El monasterio de Montserrat, joya del románico y corazón espiritual de Cataluña, celebró este lunes su milenario. Mil años de historia, cultura y espiritualidad condensados en un acto solemne, con presencia del jefe del Estado, Felipe VI; la reina Letizia; el president de la Generalitat, Salvador Illa, y el ministro de Industria, Jordi Hereu, entre otras personalidades. Un momento de altura institucional… eclipsado únicamente (y mínimamente) por el patetismo de una escena que, por momentos, rozó la parodia.
En una carretera de las que da acceso al monasterio, un centenar de personas —la mayoría jubilados, seguramente sin segundas residencias donde pasar este maravilloso puente de Sant Joan— agitaban esteladas y pancartas con coronas invertidas al grito de "Cataluña no tiene Rey".
Mientras la mayoría de catalanes disfrutaba del arranque del verano en cualquiera de los rincones maravillosos de esta tierra, este puñado de nostálgicos del procés se quedaba anclado en el pasado, convocados por la Assemblea Nacional Catalana (ANC) para evitar lo inevitable: que los reyes pusieran un pie en Montserrat. Como si el helicóptero Puma del Ejército del Aire, en el que han llegado los monarcas, fuera a dar media vuelta por cuatro gritos y un par de octogenarios con chaleco. La estampa fue, cuando menos, curiosa.
La protesta no solo fue irrelevante: fue, con perdón, bastante ridícula. No deslució el acto ni un ápice y solo incomodó a los propios manifestantes, encerrados entre vallas y agentes antidisturbios, mientras la cápsula real accedía por una ruta alternativa perfectamente planificada.
Los Mossos d’Esquadra, impecables en el despliegue, contuvieron al grupito de jubilados entusiasmados sin necesidad de recurrir a la fuerza. Dos personas denunciadas, quince identificados, y uno de los organizadores propuesto para sanción. Más allá de esta pequeña anécdota, ningún otro incidente digno de ser llamado tal. Ni tensión, ni boicot, ni épica. Solo melancolía mal digerida.

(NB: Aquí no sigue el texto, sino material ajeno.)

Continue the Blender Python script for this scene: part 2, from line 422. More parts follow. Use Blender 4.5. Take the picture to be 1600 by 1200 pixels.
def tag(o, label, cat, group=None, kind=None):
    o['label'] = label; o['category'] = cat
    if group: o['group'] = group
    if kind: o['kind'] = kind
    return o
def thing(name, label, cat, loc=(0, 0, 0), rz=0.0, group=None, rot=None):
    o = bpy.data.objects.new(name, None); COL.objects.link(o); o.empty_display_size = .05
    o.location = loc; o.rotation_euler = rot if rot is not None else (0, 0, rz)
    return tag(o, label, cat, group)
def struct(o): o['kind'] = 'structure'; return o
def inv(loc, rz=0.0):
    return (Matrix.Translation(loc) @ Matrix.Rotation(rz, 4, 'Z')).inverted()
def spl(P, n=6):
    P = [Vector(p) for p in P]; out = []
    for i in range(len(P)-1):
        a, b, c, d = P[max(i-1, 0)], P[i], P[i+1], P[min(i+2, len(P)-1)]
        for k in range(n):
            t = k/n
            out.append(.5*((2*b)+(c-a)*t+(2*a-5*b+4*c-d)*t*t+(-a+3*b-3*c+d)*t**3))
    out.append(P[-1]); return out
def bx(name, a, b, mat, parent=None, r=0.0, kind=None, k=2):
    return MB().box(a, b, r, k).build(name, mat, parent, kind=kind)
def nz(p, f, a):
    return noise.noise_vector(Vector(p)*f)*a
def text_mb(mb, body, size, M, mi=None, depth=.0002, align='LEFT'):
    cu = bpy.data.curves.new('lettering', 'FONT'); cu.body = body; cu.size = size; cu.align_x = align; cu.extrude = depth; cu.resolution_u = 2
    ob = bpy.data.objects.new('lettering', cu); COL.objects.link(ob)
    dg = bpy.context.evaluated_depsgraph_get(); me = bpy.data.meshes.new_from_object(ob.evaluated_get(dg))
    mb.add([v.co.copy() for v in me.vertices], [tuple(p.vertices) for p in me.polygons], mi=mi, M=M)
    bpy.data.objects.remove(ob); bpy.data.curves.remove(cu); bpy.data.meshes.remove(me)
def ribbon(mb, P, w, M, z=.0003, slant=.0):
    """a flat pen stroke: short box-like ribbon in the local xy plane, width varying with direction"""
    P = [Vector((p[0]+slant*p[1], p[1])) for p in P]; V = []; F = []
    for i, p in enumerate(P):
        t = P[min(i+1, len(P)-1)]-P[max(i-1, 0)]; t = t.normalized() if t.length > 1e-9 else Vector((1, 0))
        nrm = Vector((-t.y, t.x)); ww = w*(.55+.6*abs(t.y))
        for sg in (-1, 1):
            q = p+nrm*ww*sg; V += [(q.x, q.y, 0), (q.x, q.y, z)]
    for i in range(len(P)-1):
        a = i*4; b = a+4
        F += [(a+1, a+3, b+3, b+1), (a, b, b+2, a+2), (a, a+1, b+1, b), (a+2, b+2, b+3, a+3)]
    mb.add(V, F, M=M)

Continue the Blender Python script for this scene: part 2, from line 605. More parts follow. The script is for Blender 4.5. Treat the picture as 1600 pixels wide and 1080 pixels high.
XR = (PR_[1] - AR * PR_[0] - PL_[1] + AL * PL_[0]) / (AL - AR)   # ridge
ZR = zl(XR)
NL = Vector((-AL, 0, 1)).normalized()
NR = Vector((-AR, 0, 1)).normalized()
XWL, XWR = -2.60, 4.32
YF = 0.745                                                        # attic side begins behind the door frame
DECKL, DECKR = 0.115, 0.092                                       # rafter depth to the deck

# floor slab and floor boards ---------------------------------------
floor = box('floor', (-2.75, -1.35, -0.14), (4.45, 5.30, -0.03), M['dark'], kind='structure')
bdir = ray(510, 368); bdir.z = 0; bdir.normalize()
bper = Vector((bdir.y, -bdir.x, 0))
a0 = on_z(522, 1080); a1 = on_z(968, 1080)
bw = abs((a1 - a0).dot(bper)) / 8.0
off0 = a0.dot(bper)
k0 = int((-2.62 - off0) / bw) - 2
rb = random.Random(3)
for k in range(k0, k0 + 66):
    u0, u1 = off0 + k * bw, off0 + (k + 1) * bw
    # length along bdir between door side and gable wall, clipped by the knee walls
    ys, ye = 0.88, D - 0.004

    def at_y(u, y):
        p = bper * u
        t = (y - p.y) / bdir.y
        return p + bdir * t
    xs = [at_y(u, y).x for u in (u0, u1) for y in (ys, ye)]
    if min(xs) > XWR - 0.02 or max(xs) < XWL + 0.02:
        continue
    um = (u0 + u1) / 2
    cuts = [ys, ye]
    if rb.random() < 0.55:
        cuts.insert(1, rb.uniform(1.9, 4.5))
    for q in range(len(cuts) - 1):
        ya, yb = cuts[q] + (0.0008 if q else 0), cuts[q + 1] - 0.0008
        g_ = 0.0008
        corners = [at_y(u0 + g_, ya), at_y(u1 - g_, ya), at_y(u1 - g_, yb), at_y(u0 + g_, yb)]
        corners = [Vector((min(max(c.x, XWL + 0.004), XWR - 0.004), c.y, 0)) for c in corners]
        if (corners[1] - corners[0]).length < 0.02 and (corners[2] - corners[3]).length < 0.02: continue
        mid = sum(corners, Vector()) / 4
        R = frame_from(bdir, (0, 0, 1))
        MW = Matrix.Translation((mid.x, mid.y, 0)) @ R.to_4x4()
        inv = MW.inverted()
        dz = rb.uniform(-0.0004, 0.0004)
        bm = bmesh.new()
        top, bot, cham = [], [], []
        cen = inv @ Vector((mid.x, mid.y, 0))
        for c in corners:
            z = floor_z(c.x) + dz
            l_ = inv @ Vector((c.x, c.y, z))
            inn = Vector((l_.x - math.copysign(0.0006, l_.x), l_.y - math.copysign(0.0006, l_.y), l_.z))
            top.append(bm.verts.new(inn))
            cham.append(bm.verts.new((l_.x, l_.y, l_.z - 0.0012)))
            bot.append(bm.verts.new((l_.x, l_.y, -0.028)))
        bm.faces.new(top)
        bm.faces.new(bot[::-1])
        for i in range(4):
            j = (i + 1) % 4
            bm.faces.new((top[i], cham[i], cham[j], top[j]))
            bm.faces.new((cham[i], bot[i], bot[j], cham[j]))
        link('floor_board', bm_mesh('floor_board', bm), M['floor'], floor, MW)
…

Resulta difícil no ver en esta escena una metáfora de lo que ha quedado del independentismo más combativo: un grupo cada vez más reducido, envejecido y desconectado de la realidad catalana. Una sociedad que ya ha pasado página y ha entendido que, antes de la anhelada independencia, van la educación, la vivienda, la sanidad y el bienestar del conjunto de catalanes. Necesidades que, durante años, quedaron abandonadas porque el procés lo consumía todo.
Así pues, lo que antes llenaba calles ahora apenas llena una rotonda. Lo que un día fue músculo, hoy es un reflejo atrofiado. Y lo que pretendía ser una “acción de país” se ha convertido en una muestra de desconexión social que roza lo absurdo.
Mientras miles de catalanes disfrutaban del puente de Sant Joan en la costa, en los Pirineos o con sus familias, los restos del naufragio independentista seguían dando vueltas en bucle frente al monasterio, como si los tiempos no hubieran cambiado. Pero han cambiado. Y mucho.